The key to this “sniper approach” was close working relationships with entrepreneurs. In the case of Qihoo, these ties continue to pay off. The Chinese company is an LP in AlphaX’s debut fund; one of its founding team, Guangdong Yu, joined the GP as a partner; and AlphaX’s first investment was 360 Enterprise Security, a B2B software provider that spun out from Qihoo.
However, fitting in with the Highland investment committee wasn’t easy. “I had to ask Chinese entrepreneurs to come to my office around 10 p.m. because that’s 10 a.m. on the US east coast. And I had to ask them to speak in English, even though many found it difficult,” says Thor. “Entrepreneurs weren’t always willing to do these things. They could talk to other VC firms that didn’t have overseas investment committees in China time and face-to-face.”
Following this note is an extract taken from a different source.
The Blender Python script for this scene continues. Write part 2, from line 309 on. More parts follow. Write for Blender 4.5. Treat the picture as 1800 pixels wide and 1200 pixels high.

Thor was one six equal partners in Highland globally, so striking out on his own came at an economic cost, but this was superseded by the desire to offer a truly local solution. AlphaX has so far made more than a dozen investments, with two themes coming to the fore: enterprise services, typically involving one or more of artificial intelligence, blockchain, cloud services, data, and 5G; and consumer internet plays that are driven by social engagement.
The latter category, best exemplified by the rise of social e-commerce platforms in China, is especially appealing to Thor for its potential to upset the established order – which he sees as one of the fundamental characteristics of venture capital. “Alibaba faces a significant challenge from social e-commerce,” he notes. “There is always the possibility that giants in technology could be replaced by newcomers in 5-8 years. You don’t get that with traditional businesses.”